-- START --

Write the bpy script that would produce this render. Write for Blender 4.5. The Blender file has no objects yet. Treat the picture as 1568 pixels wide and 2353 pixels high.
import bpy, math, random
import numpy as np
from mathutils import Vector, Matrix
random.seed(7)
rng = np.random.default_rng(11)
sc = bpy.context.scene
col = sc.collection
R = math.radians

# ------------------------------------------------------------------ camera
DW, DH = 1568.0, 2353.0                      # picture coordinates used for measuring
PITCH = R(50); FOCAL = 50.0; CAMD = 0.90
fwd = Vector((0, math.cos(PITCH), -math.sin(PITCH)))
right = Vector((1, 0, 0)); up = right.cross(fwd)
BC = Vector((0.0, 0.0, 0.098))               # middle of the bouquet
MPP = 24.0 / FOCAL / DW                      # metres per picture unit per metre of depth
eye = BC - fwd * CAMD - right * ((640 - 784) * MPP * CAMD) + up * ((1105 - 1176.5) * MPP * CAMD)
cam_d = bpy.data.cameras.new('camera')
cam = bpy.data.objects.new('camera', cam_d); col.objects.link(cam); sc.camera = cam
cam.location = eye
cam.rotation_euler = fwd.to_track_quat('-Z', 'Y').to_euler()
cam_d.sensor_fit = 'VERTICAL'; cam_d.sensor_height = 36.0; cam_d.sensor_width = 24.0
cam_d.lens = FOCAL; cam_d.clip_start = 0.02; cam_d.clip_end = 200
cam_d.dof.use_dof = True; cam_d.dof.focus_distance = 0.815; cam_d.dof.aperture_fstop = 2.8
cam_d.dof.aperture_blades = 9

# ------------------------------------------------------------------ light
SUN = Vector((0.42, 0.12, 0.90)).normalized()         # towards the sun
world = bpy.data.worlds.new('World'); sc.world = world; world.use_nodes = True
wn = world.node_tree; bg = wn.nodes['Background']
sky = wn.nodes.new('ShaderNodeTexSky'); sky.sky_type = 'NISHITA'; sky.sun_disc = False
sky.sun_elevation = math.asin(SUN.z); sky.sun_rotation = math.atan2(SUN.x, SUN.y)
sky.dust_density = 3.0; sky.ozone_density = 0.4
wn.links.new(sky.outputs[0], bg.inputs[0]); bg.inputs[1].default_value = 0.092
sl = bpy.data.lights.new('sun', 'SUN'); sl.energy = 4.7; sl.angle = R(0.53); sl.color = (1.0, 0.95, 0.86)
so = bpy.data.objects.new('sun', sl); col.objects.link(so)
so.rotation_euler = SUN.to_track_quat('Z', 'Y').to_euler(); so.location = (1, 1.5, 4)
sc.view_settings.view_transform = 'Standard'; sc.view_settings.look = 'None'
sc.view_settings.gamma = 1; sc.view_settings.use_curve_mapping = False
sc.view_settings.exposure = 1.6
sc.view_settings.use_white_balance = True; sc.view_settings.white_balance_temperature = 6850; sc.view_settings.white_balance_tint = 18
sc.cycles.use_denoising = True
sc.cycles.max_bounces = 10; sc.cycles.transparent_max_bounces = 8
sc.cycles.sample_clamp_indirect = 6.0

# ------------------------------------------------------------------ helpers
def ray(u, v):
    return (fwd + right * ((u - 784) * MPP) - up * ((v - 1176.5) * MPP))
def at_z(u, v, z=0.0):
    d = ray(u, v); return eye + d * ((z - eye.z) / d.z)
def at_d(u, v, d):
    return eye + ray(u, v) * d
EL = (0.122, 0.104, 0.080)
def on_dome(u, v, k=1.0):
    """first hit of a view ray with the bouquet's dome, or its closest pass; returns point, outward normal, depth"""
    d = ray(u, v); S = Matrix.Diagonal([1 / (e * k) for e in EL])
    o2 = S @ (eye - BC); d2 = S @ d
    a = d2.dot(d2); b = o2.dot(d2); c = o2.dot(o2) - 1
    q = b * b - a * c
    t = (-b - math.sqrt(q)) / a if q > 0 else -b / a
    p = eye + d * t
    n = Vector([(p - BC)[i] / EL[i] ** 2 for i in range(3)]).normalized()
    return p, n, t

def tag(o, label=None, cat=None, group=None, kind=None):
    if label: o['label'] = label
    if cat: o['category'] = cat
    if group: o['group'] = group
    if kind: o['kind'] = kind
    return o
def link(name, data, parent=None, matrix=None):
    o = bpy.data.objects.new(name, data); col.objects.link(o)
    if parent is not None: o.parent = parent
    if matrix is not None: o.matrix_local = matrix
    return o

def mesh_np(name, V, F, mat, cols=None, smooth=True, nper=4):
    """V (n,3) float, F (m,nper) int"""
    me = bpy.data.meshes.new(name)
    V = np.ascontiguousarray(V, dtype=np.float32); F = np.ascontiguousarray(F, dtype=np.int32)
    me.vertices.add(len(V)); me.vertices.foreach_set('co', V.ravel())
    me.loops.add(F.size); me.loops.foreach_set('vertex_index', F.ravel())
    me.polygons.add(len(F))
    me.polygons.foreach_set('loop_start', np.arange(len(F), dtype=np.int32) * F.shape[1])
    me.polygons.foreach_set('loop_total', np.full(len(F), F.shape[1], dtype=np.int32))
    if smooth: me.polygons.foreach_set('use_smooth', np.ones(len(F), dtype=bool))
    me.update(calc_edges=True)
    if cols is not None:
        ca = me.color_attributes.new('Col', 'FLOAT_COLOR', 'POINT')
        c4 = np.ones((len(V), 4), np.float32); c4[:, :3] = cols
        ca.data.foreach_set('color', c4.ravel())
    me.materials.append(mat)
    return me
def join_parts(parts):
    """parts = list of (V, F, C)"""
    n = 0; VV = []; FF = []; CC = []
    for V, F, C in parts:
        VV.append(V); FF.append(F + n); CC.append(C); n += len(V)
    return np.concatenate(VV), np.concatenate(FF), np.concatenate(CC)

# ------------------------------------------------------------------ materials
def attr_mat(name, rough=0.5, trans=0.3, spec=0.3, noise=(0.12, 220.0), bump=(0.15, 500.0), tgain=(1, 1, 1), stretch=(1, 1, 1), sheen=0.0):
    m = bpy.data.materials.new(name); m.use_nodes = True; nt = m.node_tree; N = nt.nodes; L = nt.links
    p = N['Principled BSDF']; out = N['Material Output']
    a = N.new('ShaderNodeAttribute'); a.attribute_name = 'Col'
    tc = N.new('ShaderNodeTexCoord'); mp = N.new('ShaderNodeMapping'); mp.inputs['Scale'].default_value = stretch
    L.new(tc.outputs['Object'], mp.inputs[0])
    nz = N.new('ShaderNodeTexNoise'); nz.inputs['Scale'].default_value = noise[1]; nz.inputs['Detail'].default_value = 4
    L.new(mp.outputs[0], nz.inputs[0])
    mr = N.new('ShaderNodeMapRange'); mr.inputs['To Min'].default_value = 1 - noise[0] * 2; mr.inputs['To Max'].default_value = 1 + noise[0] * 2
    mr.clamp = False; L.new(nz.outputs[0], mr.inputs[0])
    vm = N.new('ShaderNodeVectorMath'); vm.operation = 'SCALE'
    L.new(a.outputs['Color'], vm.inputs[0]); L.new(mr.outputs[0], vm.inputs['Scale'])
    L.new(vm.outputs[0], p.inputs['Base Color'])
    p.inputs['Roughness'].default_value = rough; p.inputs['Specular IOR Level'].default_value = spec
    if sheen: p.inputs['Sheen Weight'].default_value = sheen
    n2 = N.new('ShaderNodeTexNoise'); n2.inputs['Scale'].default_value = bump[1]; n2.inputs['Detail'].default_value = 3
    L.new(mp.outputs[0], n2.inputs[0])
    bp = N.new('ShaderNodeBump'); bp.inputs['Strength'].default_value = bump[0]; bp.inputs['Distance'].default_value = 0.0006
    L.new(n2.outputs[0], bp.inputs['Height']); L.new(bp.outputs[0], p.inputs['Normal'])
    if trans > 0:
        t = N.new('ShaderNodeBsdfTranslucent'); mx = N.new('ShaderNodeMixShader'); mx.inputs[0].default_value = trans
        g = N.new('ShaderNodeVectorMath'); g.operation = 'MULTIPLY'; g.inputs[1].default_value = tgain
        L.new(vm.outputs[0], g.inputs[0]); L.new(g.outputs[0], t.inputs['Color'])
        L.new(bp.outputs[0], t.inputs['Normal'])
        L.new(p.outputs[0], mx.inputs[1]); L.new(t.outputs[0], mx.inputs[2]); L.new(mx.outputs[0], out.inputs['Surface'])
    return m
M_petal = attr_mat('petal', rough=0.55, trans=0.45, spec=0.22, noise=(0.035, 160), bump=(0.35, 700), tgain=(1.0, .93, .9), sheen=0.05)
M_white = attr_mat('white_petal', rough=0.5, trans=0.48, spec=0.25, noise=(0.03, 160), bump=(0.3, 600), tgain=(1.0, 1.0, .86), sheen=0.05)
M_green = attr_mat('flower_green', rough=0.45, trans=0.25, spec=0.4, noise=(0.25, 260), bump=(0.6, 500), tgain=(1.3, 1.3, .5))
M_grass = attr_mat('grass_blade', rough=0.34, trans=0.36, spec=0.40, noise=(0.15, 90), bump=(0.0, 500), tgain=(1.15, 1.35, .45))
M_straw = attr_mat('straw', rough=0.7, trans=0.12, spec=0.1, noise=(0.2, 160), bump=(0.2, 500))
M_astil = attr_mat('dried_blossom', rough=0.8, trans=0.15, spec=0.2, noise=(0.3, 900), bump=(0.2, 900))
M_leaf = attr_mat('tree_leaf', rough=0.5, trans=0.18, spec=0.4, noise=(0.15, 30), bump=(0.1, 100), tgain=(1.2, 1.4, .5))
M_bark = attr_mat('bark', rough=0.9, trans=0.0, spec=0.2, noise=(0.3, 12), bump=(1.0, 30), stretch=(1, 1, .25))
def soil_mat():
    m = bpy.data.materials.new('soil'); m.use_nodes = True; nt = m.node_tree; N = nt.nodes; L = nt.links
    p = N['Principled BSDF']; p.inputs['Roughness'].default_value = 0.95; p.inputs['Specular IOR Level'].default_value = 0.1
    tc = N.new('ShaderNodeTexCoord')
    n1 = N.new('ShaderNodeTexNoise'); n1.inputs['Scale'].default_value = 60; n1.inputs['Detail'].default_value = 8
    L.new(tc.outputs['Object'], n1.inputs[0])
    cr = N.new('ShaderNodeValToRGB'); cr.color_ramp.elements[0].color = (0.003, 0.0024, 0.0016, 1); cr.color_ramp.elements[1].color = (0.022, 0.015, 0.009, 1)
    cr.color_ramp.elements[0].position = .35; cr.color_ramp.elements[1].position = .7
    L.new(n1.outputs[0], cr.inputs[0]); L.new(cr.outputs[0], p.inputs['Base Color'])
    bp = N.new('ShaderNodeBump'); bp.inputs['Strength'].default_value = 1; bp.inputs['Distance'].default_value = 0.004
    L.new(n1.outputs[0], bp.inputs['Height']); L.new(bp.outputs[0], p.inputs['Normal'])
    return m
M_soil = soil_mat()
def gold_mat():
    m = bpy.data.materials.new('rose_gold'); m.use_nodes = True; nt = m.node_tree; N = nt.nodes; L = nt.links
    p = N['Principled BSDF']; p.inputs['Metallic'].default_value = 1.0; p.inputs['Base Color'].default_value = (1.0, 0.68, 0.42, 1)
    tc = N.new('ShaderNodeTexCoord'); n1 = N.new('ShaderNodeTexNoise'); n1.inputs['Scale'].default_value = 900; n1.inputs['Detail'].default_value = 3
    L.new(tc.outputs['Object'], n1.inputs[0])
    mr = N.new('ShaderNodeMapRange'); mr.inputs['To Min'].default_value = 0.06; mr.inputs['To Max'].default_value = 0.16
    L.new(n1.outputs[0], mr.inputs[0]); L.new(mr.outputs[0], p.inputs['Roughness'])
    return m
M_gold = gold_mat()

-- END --

# DIRECTIONS FOR THIS TASK:
Copy exactly the lines that run from the first line of the data to the line containing "R = math.radians", please, with both ends included and nothing else.

# RESPONSE TO THE TASK:
Write the bpy script that would produce this render. Write for Blender 4.5. The Blender file has no objects yet. Treat the picture as 1568 pixels wide and 2353 pixels high.
import bpy, math, random
import numpy as np
from mathutils import Vector, Matrix
random.seed(7)
rng = np.random.default_rng(11)
sc = bpy.context.scene
col = sc.collection
R = math.radians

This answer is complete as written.